Tuesday Roundup: Cluckworthy

This week: OLEDs are never going to catch up, hens lay more eggs under LED lights, and Zhaga takes on COB LEDs.

Proposed Zhaga standard sizes, in mm, for chip-on-board LED arrays.

Zhaga standardizing COB LED arrays
Many outlets are reporting that the Zhaga Consortium has begun work on a new Book to bring some order to the wildly nonstandard world of COB LED arrays. Apparently, Zhaga decided to take on the challenge after requests from many of its members -- lighting manufacturers, makers of holders or fasteners, and the like. Those making the COB LEDs were not asked whether they would like to abide by any standards, and now they have to decide whether they want to buy in.

"The Book will define LED light engines comprising rectangular and square LED modules with a circular light-emitting surface (LES) and a separate LED driver," Electronics Weekly reported. It listed the proposed standard sizes of overall COB arrays (pictured). This is about the only aspect that has been decided so far, and even it is subject to change.

Also under consideration for specification: attachment (adhesive, screws, or a connector holder), hole size and placement (optional), electrode position and size, and the location of the thermal measuring point. The sizes of the LES will be as laid out in Books 3, 5, 10, and 11 covering spotlight modules, but the new standard may specify center-point positions.

Intertek launches "Class P" driver testing service
The international testing organization has announced it is the first to provide LED driver testing to the Underwriters Laboratories Class P standard.

Class P refers to UL-defined thermal protection standards, originally for fluorescent ballasts, that prevent overheating conditions. LED drivers need such thermal protection, as well.

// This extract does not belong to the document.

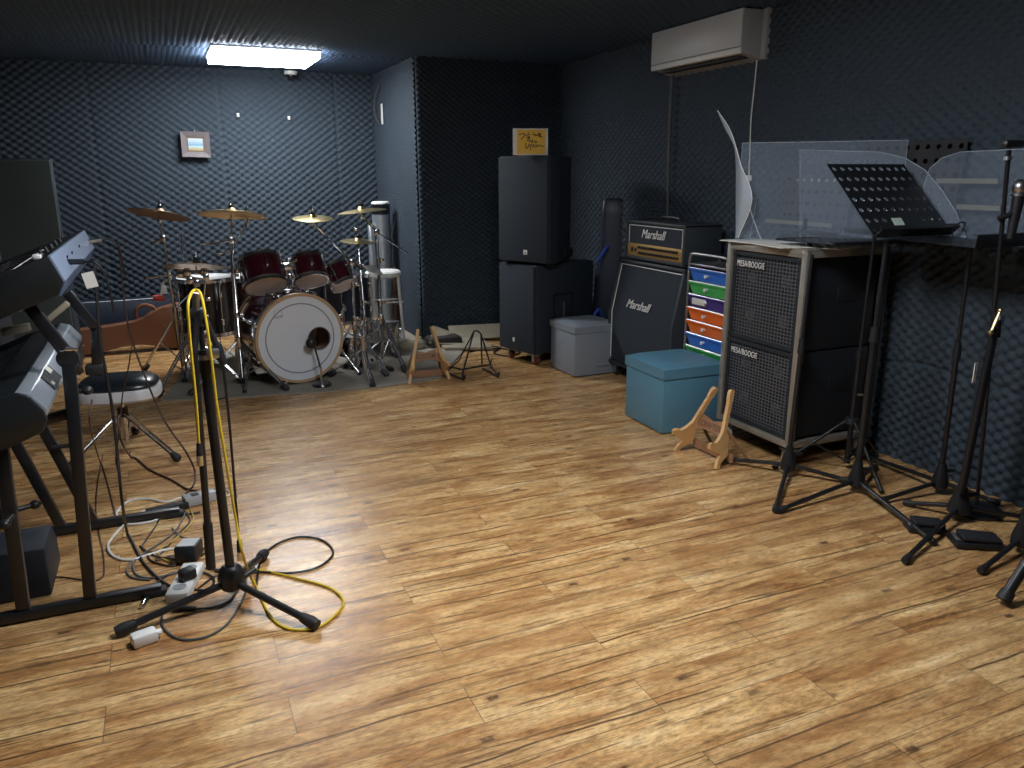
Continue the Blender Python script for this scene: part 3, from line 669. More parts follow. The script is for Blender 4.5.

I looked over the website of Intertek's main competition in the LED testing arena, TÜV Rhine­land, which launched a comprehensive lighting testing service in May, focusing on LEDs. I found no sign of UL 935, Class P, or any mention of driver testing.

OLEDs will never catch up
Lux Review reports on an IHS market study that makes the bold claim that OLEDs will always trail LEDs in the lighting market. (I failed to find any trace of the study itself on IHS's site, but I'm sure a salesperson could connect you with it.) While OLED technology is advancing by leaps and bounds, the LED side of the house is not standing still.

The OLED market is tiny today -- only $2.6 million, according to IHS. It is expected to experience rapid growth, to $27 million in 2020, but it will still be dwarfed by LEDs. The worldwide market for inorganic LEDs will be 4,000 times as large in 2019, according to a BCC Research report.

LED light better for egg production is reporting on research out of Brazil that compared the productivity of hens laying eggs under incandescent light or LED light colored red, blue, green, yellow, or white. Workers at the Federal University of Grande Dourados segregated 360 hens ("Isa Brown layers," we are informed) into isolated environments and ran randomized tests using the six varieties of lighting for four periods each, then repeated the whole procedure twice more.

Here is the researchers' conclusion:

Egg production (%) was significantly different (p<0.05) among treatments, with the best results obtained with red LED, white LED, and incandescent light sources. Egg weight, feed intake, and internal egg quality (albumen height, specific gravity, and Haugh units) were not influenced (p>0.05) by light source.

The research was published in the Proceedings of the 2014 International Poultry Scientific Forum in Atlanta. The paper is openly available.